«Ellas lo saben, yo no me escondo. Ya soy mayor como para esconderme». Isabel, de 44 años, lleva ocho trabajando como prostituta en El Puerto. Llegó de Rumania para ganarse la vida y ayudar a su madre, a la que no ha visto desde entonces, y a su hija, que sí suele visitarla en verano. Trabaja para sí misma, no está bajo el yugo de ningún proxeneta, y asegura que las compañeras que ofrecen sus servicios en Valdelagrana, como ella, tampoco.
Isabel es la más veterana de un grupo que no llega a las diez mujeres, y como tal quiere expresar su opinión sobre la Ordenanza Municipal de Convivencia de El Puerto, en vigor desde el pasado mayo, que prohibe el ejercicio de la actividad sexual en la vía pública. Algo que las perjudica de lleno a ellas, aunque de momento no ha habido ningún caso que haya derivado en multa. Éstas pueden alcanzar los 3.000 euros, también para los clientes. A las inclemencias de trabajar en la calle les suman ahora el temor a ser sancionadas.
«No estoy de acuerdo con esa norma porque todo el mundo tiene derecho a comer aunque sea un trozo de pan. Yo no tengo otra opción, no hay trabajo, no hay nada. Hay chicas sudamericanas que están trabajando como criadas, internas en las casas, por 200 o 300 euros la que más.
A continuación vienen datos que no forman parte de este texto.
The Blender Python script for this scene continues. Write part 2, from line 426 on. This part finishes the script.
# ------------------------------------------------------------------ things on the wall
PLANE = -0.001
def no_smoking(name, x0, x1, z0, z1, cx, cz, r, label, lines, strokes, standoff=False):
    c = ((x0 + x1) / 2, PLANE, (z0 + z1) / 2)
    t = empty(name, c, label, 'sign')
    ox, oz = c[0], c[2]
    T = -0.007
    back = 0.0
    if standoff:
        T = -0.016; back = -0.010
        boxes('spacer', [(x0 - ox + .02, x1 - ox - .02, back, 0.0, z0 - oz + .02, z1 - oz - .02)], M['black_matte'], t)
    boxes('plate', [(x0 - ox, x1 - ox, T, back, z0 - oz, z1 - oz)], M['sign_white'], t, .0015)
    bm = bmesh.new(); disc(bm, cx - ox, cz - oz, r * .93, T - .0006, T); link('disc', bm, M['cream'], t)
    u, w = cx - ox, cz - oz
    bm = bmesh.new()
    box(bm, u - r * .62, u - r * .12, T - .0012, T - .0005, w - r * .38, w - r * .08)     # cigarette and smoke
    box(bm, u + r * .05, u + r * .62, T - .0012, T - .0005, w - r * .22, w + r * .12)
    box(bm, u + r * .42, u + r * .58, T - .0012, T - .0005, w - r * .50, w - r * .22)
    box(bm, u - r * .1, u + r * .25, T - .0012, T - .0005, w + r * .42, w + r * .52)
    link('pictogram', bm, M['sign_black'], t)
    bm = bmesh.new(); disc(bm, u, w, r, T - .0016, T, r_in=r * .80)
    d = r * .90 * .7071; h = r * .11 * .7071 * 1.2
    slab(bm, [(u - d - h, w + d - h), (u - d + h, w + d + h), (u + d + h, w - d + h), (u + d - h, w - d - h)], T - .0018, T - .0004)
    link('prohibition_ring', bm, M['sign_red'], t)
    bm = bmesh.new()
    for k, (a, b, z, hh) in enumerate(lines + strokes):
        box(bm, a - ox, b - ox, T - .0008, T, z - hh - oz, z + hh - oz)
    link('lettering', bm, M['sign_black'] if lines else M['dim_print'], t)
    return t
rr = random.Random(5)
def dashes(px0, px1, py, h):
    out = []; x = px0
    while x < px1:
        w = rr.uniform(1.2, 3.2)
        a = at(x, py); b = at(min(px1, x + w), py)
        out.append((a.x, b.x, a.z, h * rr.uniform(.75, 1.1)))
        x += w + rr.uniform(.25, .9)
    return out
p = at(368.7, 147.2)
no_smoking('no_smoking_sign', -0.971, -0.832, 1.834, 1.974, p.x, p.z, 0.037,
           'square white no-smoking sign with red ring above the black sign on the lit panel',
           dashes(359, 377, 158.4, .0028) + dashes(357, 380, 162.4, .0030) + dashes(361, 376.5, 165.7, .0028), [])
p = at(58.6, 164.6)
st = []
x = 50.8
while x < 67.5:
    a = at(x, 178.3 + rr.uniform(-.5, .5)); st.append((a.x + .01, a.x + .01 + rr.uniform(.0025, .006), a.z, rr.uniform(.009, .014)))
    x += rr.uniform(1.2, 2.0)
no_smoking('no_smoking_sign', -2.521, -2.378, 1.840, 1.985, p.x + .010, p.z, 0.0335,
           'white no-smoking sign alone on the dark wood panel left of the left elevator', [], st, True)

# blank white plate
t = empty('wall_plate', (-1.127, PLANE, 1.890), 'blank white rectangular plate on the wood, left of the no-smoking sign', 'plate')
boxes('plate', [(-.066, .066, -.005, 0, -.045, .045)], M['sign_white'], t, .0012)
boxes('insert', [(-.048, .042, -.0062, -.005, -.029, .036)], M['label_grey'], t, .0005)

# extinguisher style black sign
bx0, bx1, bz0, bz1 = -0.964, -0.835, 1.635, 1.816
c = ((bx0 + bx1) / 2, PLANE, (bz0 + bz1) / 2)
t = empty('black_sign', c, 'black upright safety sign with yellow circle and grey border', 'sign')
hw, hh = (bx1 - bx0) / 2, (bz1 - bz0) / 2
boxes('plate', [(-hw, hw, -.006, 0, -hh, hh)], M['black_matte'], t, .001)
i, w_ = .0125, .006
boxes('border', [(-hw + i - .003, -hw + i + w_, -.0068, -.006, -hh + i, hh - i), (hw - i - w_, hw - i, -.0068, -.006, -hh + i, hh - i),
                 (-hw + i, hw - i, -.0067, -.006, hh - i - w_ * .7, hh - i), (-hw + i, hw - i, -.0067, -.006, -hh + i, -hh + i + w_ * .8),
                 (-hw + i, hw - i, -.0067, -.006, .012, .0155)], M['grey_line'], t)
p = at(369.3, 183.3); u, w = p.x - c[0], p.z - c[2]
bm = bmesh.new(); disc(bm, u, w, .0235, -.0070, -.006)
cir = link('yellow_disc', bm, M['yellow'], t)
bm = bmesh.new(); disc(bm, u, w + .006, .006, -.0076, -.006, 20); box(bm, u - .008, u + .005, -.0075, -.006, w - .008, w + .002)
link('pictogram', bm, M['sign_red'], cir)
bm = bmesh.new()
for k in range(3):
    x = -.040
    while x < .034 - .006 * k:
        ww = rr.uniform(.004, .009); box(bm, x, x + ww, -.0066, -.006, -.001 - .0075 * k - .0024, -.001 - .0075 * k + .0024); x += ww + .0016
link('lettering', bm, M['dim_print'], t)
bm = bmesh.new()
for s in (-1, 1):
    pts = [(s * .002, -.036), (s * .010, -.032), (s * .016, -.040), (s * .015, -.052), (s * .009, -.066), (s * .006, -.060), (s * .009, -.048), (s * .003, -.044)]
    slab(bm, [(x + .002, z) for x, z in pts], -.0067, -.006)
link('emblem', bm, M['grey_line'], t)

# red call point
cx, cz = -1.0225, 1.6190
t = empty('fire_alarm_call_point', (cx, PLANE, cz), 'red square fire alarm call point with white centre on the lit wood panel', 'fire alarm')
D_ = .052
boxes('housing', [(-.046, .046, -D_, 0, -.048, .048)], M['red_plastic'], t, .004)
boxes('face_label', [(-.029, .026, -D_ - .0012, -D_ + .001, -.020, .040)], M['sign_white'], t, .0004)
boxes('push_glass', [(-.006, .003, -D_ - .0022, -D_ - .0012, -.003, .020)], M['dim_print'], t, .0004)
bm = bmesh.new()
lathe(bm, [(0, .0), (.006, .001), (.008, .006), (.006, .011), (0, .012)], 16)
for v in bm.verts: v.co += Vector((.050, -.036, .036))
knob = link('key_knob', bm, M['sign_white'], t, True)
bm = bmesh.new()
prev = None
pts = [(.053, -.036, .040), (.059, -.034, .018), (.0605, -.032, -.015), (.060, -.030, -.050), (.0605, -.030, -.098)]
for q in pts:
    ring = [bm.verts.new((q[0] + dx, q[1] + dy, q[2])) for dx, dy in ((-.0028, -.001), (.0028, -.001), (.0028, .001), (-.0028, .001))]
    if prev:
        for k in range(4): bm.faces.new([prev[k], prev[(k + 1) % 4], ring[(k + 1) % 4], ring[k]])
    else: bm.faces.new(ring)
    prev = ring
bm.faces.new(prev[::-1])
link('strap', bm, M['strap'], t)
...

Con eso no se puede vivir, ni mandar dinero a casa».
De criada a prostituta
Ella misma comenzó así, sirviendo, cuando llegó de Rumania. Pero al poco tiempo la despidieron y no encontró otra salida que la prostitución, por la urgencia de mantenerse en España y enviar dinero a su familia. Dice que sus compañeras están en la misma tesitura.
En sus inicios tenía la trasera de la estación como punto de encuentro con sus clientes. Después de un tiempo lo cambió por Valdelagrana. Solo trabaja de día. Suele llegar sobre las diez de la mañana y se marcha a las ocho de la tarde. «Nunca me ha gustado arriesgarme. Y la noche es más peligrosa. Si ese día no hago nada, pues nada, me vuelvo a casa igual. No me complico la vida y pienso que mañana será mejor». Asegura que no hay problemas con el vecindario, pese a que la asociación vecinal denunció recientemente que había más trasiego de clientes.
«Eso no es cierto. No hay más clientes, sino todo lo contrario. Y nosotras estamos en un lugar apartado en el que no molestamos a nadie. Cuando llega un cliente, entramos en el pinar, no pasamos por delante de las casas. De hecho, los vecinos, cuando pasan, no nos dicen nada. Solo hay una vecina que insiste en hacernos fotos cuando estamos con los clientes. Pero con los demás no hay problemas. Y vamos a la gasolinera, compramos y todo bien. La Policía pasa de vez en cuando, para y nos pregunta qué tal estamos y qué tal el trabajo». Pese a que la crisis se ha dejado notar bastante en el bolsillo de los clientes y ahora es aún más complicado ganarse la vida como prostituta, Isabel sigue adelante.
150 euros para enviar a casa
Unos días con más, y otros con menos, pero con lo suficiente para pagar el alquiler, alimentarse y enviar parte de lo que gana a los suyos. Lo que se puede permitir, como mucho, son 150 euros al mes, que ayudan a mantenerse a su madre, anciana y con achaques de salud, y a su hija, que ha estudiado una carrera universitaria y ahora trabaja en un bar. En Rumania, las cosas no están mucho mejor. «Allí llevamos en crisis toda la vida. Si aquí estamos mal, allá es mucho peor».
Apoyadas por la asociación Pro Derechos Humanos de El Puerto, que les prestan asesoramiento jurídico y sanitario, Isabel y sus compañeras conocieron las intenciones del Ayuntamiento en una reunión en la que les presentaron el borrador de la ordenanza ya elaborado. Señala que apenas tuvieron opción a hacer sugerencias, o todas las que plantearon no fueron tenidas en cuenta. «¿Dónde nos podemos ir a trabajar? Dime tú, ¿dónde?. ¿A San Fernando? En San Fernando solo hay yonkis que pretenden pagarte cinco euros por un servicio? En El Puerto no hay otro lugar donde podamos trabajar en estas condiciones. Nos vienen clientes de Cádiz, Jerez, Sanlúcar, Chiclana y hasta Sevilla».
Sevilla, Madrid o Barcelona no están entre sus planes. «Yo ya no tengo veinte años. No conozco a nadie allí, hay mucha droga. Yo solo quiero trabajar tranquila el tiempo que me quede aquí». Porque, eso sí, tiene claro que cuando cumpla los 50 dejará la calle y regresará de vuelta a su país. «Ya no tendré edad para estar así. Quiero volver a Rumania, y que me mantenga mi hija!», dice entre risas.